§ Instructions to follow
Within the records that follow, restate exactly the lines from the line with "Model this scene" down to the line with "COL = scene.collection", including both. Omit the pictures.

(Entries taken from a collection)

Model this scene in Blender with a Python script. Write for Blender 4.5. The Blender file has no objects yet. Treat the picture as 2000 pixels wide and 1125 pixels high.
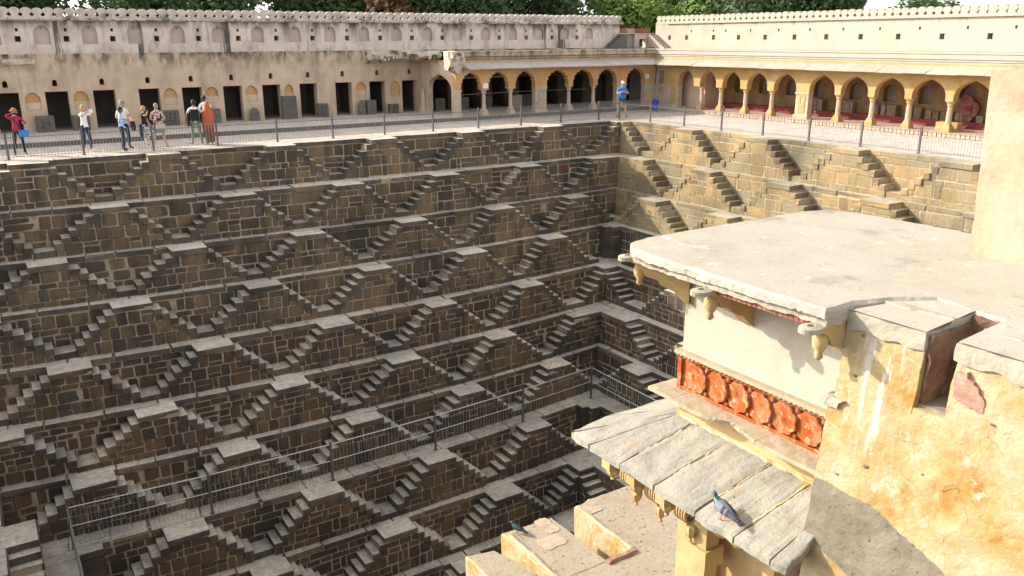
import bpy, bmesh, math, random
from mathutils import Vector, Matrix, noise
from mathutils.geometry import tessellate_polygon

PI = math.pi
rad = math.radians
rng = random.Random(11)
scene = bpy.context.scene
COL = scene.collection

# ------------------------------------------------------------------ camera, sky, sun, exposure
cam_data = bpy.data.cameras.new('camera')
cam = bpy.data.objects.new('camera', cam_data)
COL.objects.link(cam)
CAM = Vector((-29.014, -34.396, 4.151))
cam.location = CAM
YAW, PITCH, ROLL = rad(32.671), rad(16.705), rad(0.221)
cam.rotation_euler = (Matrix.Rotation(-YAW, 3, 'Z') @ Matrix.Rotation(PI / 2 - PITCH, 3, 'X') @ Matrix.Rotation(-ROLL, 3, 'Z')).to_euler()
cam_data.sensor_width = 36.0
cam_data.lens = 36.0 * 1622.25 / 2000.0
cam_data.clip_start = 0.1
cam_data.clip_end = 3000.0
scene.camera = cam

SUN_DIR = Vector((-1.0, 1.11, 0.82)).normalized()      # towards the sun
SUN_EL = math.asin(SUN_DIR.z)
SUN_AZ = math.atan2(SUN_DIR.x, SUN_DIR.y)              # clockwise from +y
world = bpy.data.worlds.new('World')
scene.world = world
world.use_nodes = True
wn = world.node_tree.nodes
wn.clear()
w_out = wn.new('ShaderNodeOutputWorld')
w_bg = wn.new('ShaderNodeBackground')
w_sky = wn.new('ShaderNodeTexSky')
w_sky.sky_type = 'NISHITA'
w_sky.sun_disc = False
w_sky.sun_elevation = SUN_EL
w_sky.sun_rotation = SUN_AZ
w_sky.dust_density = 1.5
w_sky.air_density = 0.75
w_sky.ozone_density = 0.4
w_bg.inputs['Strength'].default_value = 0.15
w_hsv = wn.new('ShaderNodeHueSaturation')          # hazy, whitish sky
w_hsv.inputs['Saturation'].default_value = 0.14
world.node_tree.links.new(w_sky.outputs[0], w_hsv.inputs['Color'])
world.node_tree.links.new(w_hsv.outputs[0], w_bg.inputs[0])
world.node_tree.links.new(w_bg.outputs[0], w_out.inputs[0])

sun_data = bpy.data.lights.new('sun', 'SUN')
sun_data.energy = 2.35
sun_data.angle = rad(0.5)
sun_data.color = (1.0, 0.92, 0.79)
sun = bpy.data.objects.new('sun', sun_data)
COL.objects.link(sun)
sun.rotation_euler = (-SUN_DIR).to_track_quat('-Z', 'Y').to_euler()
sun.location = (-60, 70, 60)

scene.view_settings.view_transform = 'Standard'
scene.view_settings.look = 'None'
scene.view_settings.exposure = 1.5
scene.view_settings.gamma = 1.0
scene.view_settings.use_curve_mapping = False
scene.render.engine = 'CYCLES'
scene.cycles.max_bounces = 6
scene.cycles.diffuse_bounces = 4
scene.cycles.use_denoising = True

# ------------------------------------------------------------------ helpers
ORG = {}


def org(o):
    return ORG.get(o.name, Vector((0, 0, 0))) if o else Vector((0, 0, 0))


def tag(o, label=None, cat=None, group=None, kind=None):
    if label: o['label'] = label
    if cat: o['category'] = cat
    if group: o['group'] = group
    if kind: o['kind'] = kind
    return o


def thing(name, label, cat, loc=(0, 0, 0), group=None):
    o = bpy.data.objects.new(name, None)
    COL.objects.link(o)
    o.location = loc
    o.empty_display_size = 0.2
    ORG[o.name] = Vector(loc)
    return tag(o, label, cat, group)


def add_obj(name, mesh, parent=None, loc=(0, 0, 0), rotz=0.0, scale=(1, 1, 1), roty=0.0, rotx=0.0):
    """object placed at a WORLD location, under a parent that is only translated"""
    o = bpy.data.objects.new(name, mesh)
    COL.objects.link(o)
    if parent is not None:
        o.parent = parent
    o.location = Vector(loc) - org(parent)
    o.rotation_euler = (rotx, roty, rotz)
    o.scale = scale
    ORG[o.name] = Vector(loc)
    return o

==

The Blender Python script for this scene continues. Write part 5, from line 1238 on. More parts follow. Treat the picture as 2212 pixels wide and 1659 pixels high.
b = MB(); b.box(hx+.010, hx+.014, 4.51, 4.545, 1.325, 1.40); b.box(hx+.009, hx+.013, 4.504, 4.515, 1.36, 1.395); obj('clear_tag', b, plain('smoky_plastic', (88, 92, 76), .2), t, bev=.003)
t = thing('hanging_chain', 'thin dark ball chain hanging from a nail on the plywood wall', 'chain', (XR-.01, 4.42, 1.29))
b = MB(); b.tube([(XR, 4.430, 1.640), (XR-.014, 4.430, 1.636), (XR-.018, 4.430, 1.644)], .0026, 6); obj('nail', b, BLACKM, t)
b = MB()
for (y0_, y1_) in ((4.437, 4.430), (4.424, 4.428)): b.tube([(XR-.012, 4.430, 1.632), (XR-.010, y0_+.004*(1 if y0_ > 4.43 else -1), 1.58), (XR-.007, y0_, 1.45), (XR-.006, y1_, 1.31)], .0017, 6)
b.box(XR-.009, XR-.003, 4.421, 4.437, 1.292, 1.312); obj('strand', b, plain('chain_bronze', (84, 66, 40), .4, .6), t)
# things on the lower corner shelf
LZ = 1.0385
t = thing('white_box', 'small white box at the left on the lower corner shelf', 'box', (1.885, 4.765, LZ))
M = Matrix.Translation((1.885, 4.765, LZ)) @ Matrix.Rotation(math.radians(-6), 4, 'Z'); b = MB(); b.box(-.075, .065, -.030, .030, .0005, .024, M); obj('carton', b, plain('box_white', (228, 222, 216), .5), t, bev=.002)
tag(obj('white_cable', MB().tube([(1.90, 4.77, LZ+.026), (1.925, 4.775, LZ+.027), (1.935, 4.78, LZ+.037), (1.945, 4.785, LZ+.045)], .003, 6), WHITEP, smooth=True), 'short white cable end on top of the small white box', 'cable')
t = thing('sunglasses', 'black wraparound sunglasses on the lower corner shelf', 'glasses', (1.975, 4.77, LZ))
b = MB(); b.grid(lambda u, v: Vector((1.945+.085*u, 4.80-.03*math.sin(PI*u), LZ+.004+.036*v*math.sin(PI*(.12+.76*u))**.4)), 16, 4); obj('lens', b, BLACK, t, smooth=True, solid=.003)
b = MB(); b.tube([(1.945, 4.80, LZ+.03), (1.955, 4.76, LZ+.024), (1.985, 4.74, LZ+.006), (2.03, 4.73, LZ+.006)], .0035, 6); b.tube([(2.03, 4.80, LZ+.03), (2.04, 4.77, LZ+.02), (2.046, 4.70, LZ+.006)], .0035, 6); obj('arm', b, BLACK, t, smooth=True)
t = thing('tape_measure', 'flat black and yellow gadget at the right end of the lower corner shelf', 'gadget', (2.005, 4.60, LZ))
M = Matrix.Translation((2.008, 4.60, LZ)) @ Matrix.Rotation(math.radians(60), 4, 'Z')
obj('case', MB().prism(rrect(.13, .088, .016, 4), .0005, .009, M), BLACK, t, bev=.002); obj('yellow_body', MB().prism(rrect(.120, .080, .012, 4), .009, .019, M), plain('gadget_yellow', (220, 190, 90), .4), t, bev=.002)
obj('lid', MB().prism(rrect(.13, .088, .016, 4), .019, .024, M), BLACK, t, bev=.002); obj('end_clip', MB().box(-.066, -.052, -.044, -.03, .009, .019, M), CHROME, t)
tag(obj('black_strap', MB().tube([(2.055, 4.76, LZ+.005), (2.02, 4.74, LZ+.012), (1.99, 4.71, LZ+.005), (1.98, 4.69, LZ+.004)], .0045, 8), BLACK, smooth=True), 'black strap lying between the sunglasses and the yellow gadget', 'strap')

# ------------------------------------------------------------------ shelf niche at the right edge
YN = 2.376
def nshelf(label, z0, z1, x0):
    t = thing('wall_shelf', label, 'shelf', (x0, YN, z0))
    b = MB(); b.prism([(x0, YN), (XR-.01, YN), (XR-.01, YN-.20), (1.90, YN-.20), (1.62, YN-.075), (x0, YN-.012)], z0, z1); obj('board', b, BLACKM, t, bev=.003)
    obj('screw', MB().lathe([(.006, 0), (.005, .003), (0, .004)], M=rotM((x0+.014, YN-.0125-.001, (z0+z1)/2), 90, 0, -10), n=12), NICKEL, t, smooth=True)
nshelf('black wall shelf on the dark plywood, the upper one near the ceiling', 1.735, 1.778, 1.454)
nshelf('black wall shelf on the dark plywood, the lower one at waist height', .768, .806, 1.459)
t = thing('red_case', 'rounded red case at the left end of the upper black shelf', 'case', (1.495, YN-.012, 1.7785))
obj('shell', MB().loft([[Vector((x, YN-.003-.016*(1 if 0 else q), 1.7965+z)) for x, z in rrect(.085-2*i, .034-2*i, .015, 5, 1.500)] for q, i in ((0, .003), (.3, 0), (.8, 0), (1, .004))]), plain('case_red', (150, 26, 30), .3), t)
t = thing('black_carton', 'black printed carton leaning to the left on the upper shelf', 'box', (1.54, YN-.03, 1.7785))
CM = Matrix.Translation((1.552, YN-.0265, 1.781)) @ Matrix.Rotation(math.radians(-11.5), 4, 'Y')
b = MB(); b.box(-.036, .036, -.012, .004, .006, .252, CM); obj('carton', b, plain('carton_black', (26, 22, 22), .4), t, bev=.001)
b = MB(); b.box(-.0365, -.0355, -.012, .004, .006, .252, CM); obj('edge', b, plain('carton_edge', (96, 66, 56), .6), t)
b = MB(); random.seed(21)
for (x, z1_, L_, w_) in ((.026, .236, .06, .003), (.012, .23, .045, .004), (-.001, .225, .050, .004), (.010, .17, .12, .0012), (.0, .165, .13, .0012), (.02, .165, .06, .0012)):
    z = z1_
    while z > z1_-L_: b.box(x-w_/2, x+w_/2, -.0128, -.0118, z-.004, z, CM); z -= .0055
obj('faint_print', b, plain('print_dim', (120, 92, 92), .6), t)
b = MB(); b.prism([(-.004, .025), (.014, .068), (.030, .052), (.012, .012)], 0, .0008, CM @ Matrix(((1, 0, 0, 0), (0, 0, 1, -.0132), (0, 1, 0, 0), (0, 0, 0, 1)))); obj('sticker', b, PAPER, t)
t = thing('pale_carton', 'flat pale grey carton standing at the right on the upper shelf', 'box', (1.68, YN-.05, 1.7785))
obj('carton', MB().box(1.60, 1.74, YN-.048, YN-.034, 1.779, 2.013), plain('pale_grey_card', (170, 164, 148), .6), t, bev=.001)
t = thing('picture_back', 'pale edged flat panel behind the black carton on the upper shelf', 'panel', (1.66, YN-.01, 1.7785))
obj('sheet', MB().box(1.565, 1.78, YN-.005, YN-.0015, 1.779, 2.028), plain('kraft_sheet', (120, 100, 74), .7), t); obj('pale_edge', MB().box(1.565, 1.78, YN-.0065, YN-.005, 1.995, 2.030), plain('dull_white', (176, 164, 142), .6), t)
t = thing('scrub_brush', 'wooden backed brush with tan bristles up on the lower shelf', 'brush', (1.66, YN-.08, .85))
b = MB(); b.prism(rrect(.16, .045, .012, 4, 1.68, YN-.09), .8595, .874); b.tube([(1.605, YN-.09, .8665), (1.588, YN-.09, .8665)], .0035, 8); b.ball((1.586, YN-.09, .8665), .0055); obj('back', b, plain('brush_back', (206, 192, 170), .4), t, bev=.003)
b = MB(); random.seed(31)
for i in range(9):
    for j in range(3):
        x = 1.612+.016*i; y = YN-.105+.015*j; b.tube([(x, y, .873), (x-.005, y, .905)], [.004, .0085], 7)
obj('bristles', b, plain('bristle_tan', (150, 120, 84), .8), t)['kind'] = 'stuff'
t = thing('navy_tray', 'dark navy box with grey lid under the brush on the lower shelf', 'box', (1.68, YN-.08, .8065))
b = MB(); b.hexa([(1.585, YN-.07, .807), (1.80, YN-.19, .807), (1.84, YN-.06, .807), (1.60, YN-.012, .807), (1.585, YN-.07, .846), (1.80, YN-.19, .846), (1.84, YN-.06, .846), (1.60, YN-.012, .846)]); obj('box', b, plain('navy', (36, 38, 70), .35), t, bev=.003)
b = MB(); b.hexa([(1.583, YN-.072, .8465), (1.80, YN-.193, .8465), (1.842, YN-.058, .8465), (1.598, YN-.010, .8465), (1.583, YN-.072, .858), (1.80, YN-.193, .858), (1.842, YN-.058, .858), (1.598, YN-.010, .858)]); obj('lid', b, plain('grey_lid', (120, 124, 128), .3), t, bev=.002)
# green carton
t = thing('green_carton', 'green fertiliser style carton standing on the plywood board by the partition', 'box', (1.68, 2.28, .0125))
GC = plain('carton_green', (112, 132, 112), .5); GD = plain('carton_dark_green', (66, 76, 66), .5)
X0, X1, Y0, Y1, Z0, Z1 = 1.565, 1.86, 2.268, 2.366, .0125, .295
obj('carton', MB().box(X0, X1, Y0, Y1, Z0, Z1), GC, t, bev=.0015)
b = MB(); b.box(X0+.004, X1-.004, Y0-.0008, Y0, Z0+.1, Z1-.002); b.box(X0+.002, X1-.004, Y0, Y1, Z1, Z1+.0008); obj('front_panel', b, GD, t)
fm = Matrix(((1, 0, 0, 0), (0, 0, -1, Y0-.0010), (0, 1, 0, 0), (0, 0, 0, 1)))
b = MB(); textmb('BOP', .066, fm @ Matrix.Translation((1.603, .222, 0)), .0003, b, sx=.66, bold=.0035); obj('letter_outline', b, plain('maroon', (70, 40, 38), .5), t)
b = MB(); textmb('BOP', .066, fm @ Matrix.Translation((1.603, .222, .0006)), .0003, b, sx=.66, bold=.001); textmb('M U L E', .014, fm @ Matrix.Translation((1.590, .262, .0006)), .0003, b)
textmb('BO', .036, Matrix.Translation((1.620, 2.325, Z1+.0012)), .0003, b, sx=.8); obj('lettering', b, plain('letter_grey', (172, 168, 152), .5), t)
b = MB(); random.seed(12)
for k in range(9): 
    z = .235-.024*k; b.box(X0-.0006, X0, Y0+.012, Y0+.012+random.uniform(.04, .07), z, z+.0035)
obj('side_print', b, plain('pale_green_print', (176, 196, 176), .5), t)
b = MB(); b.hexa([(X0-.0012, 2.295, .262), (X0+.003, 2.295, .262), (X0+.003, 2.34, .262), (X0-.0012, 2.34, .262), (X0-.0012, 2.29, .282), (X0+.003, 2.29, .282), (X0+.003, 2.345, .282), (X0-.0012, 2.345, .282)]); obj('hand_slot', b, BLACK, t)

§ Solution
Model this scene in Blender with a Python script. Write for Blender 4.5. The Blender file has no objects yet. Treat the picture as 2000 pixels wide and 1125 pixels high.
import bpy, bmesh, math, random
from mathutils import Vector, Matrix, noise
from mathutils.geometry import tessellate_polygon

PI = math.pi
rad = math.radians
rng = random.Random(11)
scene = bpy.context.scene
COL = scene.collection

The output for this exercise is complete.